Microstructures and Elevated Temperature Mechanical Properties of As-extruded ZM61-Sn Alloys

Abstract

Microstructures, elevated temperature mechanical properties and fracture mechanisms of the as-extruded ZM61- x Sn ( x =2, 4, 8, wt%) alloys were investigated by optical microscope (OM), X-ray diffraction (XRD), scanning electron microscope (SEM) and high temperature tensile tests. The results reveal that the addition of Sn can refine microstructures and the refinement effect increases with the increase of Sn content. The average grain sizes of the as-extruded ZM61- x Sn ( x =2, 4, 8) alloys are 11, 8 and 4 μm, respectively. With the increasing of Sn amount, the strength of experimental alloys increases at first and decreases afterward.
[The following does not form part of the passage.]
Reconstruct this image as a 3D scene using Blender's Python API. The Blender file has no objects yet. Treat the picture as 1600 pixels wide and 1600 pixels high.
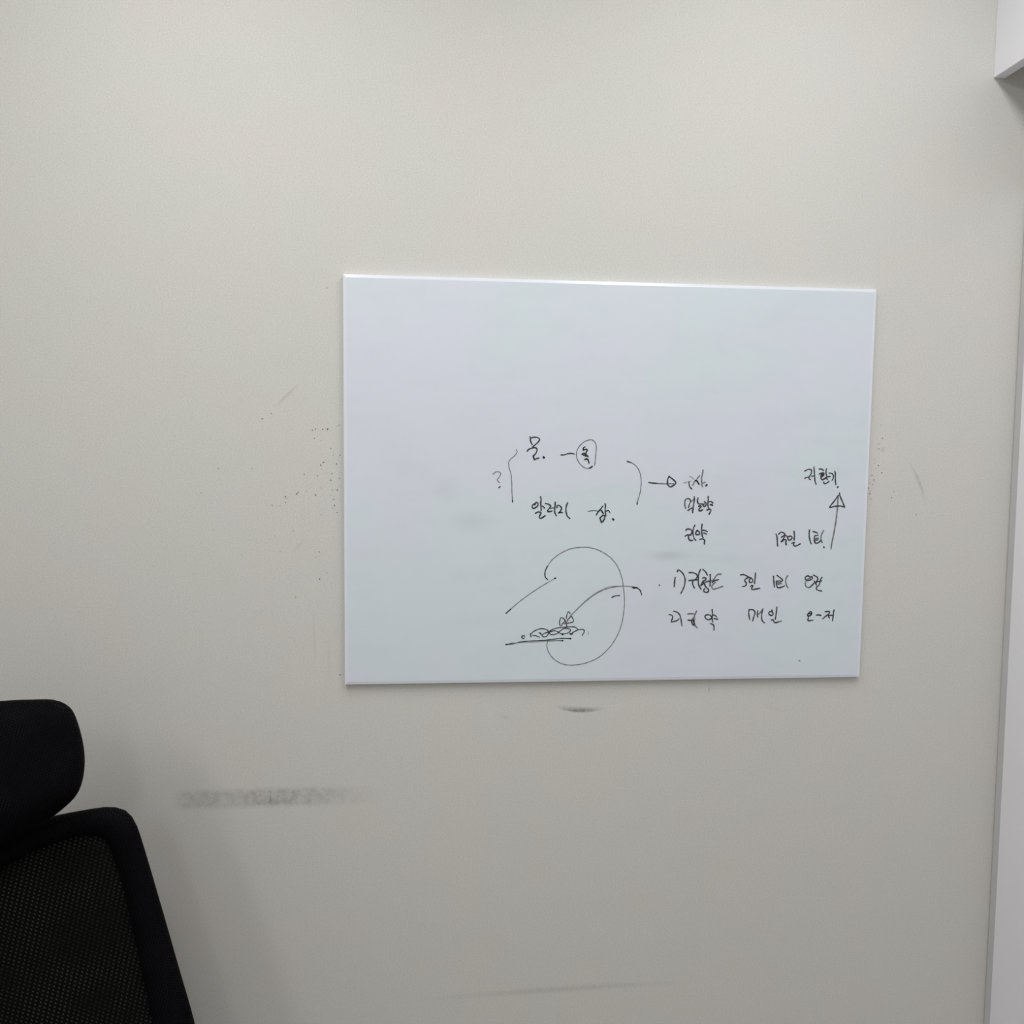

ZM61-4Sn alloy shows the highest strength, whose ultimate tensile strength and yield strength are 216 and 173 MPa tested at 180 °C, respectively. The ductility increases with the content of Sn increasing, and the elongation of as-extruded ZM61- x Sn ( x =2, 4, 8) alloys are 183.8%, 235.8% and 258.6%, respectively, when tensile temperature reaches 300 °C. The ZM61-4Sn alloy has the optimal coalescence of strength and ductility. The localized necking leads to the final fracture of the specimens and the micro-void coalescence is the main fracture mechanism. Incomplete dynamic recrystallization occurs when tensile tests are carried out at 260 and 300 °C.